### Work instructions
Leave out the pictures and repeat the rest of the material exactly.

### Supplied information
==*==

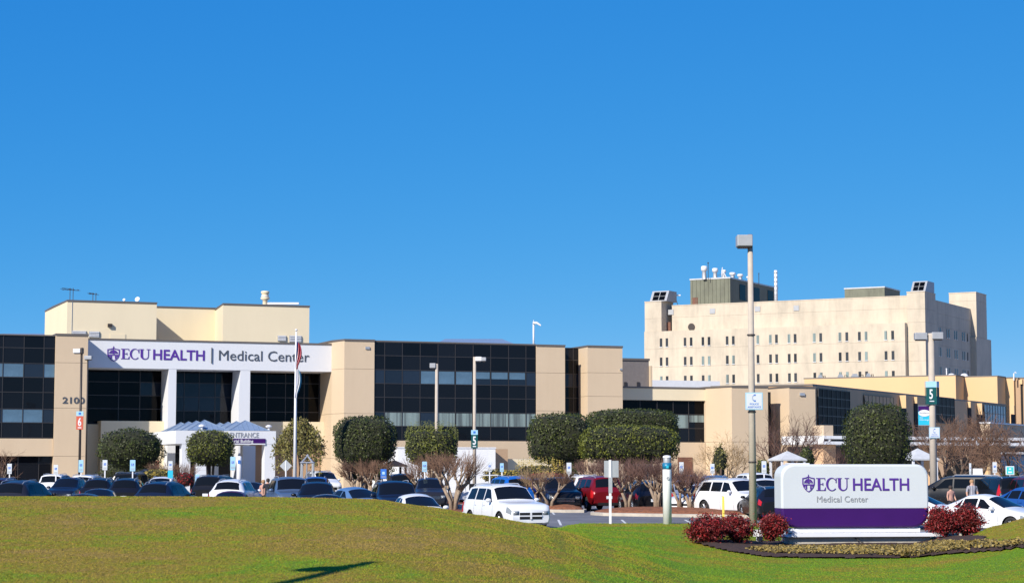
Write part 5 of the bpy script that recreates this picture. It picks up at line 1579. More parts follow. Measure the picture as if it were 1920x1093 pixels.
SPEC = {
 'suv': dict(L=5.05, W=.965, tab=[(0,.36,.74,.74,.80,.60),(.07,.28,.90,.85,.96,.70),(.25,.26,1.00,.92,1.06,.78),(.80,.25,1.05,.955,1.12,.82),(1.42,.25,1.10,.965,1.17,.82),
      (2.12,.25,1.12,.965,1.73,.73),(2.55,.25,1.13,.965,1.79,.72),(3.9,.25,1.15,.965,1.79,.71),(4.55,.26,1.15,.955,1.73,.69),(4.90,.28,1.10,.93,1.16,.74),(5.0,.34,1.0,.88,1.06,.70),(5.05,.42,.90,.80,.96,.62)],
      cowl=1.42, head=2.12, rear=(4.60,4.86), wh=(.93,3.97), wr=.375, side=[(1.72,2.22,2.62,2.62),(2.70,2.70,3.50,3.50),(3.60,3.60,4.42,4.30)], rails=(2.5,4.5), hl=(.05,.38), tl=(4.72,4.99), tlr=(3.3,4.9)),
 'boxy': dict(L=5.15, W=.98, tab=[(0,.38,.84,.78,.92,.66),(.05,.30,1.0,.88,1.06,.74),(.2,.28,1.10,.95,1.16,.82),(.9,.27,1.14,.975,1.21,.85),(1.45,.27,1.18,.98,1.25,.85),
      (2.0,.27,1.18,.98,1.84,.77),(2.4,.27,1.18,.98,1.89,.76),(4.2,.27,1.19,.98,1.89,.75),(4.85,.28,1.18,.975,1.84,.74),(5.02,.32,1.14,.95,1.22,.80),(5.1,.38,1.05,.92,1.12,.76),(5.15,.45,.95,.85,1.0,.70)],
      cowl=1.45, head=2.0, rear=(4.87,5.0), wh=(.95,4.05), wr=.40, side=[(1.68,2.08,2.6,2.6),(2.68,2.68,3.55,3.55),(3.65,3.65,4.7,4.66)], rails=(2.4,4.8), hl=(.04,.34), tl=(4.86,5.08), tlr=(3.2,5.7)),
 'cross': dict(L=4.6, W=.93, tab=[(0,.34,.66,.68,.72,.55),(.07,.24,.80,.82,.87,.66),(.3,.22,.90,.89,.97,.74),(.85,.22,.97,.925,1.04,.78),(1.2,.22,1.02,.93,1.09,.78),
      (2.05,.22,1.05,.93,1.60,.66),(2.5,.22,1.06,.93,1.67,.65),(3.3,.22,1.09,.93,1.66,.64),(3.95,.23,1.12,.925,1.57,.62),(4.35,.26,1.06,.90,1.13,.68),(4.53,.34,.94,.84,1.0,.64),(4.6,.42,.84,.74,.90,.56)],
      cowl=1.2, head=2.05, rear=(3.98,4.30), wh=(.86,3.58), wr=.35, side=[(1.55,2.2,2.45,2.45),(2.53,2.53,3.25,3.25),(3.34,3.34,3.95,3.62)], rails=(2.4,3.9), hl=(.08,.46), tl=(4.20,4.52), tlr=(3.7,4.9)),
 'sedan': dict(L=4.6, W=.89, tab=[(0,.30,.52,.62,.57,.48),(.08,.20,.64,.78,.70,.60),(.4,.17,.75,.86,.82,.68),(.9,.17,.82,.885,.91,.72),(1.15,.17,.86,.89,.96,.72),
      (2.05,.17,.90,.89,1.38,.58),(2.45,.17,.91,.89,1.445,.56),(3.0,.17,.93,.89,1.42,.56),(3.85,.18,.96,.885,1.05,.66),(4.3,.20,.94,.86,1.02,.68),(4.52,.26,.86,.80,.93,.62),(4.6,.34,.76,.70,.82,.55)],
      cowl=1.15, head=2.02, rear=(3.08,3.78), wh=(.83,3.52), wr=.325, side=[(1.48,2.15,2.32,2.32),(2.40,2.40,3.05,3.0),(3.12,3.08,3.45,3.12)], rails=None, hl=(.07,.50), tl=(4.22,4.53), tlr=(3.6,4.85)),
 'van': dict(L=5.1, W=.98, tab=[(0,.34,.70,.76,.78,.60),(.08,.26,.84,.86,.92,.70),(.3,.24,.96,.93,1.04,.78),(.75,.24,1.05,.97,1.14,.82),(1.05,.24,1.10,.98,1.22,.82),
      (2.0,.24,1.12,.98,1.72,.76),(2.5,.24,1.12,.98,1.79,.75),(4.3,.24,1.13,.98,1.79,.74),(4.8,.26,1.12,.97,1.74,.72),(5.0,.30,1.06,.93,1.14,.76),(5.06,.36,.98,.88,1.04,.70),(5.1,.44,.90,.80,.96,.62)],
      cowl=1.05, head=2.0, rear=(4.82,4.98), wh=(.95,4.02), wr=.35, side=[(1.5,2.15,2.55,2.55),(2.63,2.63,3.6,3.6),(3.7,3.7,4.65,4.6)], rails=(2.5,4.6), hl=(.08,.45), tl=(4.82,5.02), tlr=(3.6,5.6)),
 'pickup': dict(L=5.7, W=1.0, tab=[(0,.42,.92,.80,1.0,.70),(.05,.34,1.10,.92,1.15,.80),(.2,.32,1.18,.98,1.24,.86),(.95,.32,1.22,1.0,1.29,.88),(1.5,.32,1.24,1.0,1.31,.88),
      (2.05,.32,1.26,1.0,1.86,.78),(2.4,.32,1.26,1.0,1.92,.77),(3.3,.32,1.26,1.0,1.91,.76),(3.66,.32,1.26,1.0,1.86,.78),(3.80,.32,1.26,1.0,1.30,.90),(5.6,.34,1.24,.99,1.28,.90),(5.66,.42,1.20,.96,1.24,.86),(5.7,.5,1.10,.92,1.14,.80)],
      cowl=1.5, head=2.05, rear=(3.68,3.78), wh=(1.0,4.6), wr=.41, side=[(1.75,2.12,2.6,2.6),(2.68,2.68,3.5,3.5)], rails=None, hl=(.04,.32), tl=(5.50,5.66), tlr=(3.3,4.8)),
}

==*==

### Exercise output
Write part 5 of the bpy script that recreates this picture. It picks up at line 1579. More parts follow. Measure the picture as if it were 1920x1093 pixels.
SPEC = {
 'suv': dict(L=5.05, W=.965, tab=[(0,.36,.74,.74,.80,.60),(.07,.28,.90,.85,.96,.70),(.25,.26,1.00,.92,1.06,.78),(.80,.25,1.05,.955,1.12,.82),(1.42,.25,1.10,.965,1.17,.82),
      (2.12,.25,1.12,.965,1.73,.73),(2.55,.25,1.13,.965,1.79,.72),(3.9,.25,1.15,.965,1.79,.71),(4.55,.26,1.15,.955,1.73,.69),(4.90,.28,1.10,.93,1.16,.74),(5.0,.34,1.0,.88,1.06,.70),(5.05,.42,.90,.80,.96,.62)],
      cowl=1.42, head=2.12, rear=(4.60,4.86), wh=(.93,3.97), wr=.375, side=[(1.72,2.22,2.62,2.62),(2.70,2.70,3.50,3.50),(3.60,3.60,4.42,4.30)], rails=(2.5,4.5), hl=(.05,.38), tl=(4.72,4.99), tlr=(3.3,4.9)),
 'boxy': dict(L=5.15, W=.98, tab=[(0,.38,.84,.78,.92,.66),(.05,.30,1.0,.88,1.06,.74),(.2,.28,1.10,.95,1.16,.82),(.9,.27,1.14,.975,1.21,.85),(1.45,.27,1.18,.98,1.25,.85),
      (2.0,.27,1.18,.98,1.84,.77),(2.4,.27,1.18,.98,1.89,.76),(4.2,.27,1.19,.98,1.89,.75),(4.85,.28,1.18,.975,1.84,.74),(5.02,.32,1.14,.95,1.22,.80),(5.1,.38,1.05,.92,1.12,.76),(5.15,.45,.95,.85,1.0,.70)],
      cowl=1.45, head=2.0, rear=(4.87,5.0), wh=(.95,4.05), wr=.40, side=[(1.68,2.08,2.6,2.6),(2.68,2.68,3.55,3.55),(3.65,3.65,4.7,4.66)], rails=(2.4,4.8), hl=(.04,.34), tl=(4.86,5.08), tlr=(3.2,5.7)),
 'cross': dict(L=4.6, W=.93, tab=[(0,.34,.66,.68,.72,.55),(.07,.24,.80,.82,.87,.66),(.3,.22,.90,.89,.97,.74),(.85,.22,.97,.925,1.04,.78),(1.2,.22,1.02,.93,1.09,.78),
      (2.05,.22,1.05,.93,1.60,.66),(2.5,.22,1.06,.93,1.67,.65),(3.3,.22,1.09,.93,1.66,.64),(3.95,.23,1.12,.925,1.57,.62),(4.35,.26,1.06,.90,1.13,.68),(4.53,.34,.94,.84,1.0,.64),(4.6,.42,.84,.74,.90,.56)],
      cowl=1.2, head=2.05, rear=(3.98,4.30), wh=(.86,3.58), wr=.35, side=[(1.55,2.2,2.45,2.45),(2.53,2.53,3.25,3.25),(3.34,3.34,3.95,3.62)], rails=(2.4,3.9), hl=(.08,.46), tl=(4.20,4.52), tlr=(3.7,4.9)),
 'sedan': dict(L=4.6, W=.89, tab=[(0,.30,.52,.62,.57,.48),(.08,.20,.64,.78,.70,.60),(.4,.17,.75,.86,.82,.68),(.9,.17,.82,.885,.91,.72),(1.15,.17,.86,.89,.96,.72),
      (2.05,.17,.90,.89,1.38,.58),(2.45,.17,.91,.89,1.445,.56),(3.0,.17,.93,.89,1.42,.56),(3.85,.18,.96,.885,1.05,.66),(4.3,.20,.94,.86,1.02,.68),(4.52,.26,.86,.80,.93,.62),(4.6,.34,.76,.70,.82,.55)],
      cowl=1.15, head=2.02, rear=(3.08,3.78), wh=(.83,3.52), wr=.325, side=[(1.48,2.15,2.32,2.32),(2.40,2.40,3.05,3.0),(3.12,3.08,3.45,3.12)], rails=None, hl=(.07,.50), tl=(4.22,4.53), tlr=(3.6,4.85)),
 'van': dict(L=5.1, W=.98, tab=[(0,.34,.70,.76,.78,.60),(.08,.26,.84,.86,.92,.70),(.3,.24,.96,.93,1.04,.78),(.75,.24,1.05,.97,1.14,.82),(1.05,.24,1.10,.98,1.22,.82),
      (2.0,.24,1.12,.98,1.72,.76),(2.5,.24,1.12,.98,1.79,.75),(4.3,.24,1.13,.98,1.79,.74),(4.8,.26,1.12,.97,1.74,.72),(5.0,.30,1.06,.93,1.14,.76),(5.06,.36,.98,.88,1.04,.70),(5.1,.44,.90,.80,.96,.62)],
      cowl=1.05, head=2.0, rear=(4.82,4.98), wh=(.95,4.02), wr=.35, side=[(1.5,2.15,2.55,2.55),(2.63,2.63,3.6,3.6),(3.7,3.7,4.65,4.6)], rails=(2.5,4.6), hl=(.08,.45), tl=(4.82,5.02), tlr=(3.6,5.6)),
 'pickup': dict(L=5.7, W=1.0, tab=[(0,.42,.92,.80,1.0,.70),(.05,.34,1.10,.92,1.15,.80),(.2,.32,1.18,.98,1.24,.86),(.95,.32,1.22,1.0,1.29,.88),(1.5,.32,1.24,1.0,1.31,.88),
      (2.05,.32,1.26,1.0,1.86,.78),(2.4,.32,1.26,1.0,1.92,.77),(3.3,.32,1.26,1.0,1.91,.76),(3.66,.32,1.26,1.0,1.86,.78),(3.80,.32,1.26,1.0,1.30,.90),(5.6,.34,1.24,.99,1.28,.90),(5.66,.42,1.20,.96,1.24,.86),(5.7,.5,1.10,.92,1.14,.80)],
      cowl=1.5, head=2.05, rear=(3.68,3.78), wh=(1.0,4.6), wr=.41, side=[(1.75,2.12,2.6,2.6),(2.68,2.68,3.5,3.5)], rails=None, hl=(.04,.32), tl=(5.50,5.66), tlr=(3.3,4.8)),
}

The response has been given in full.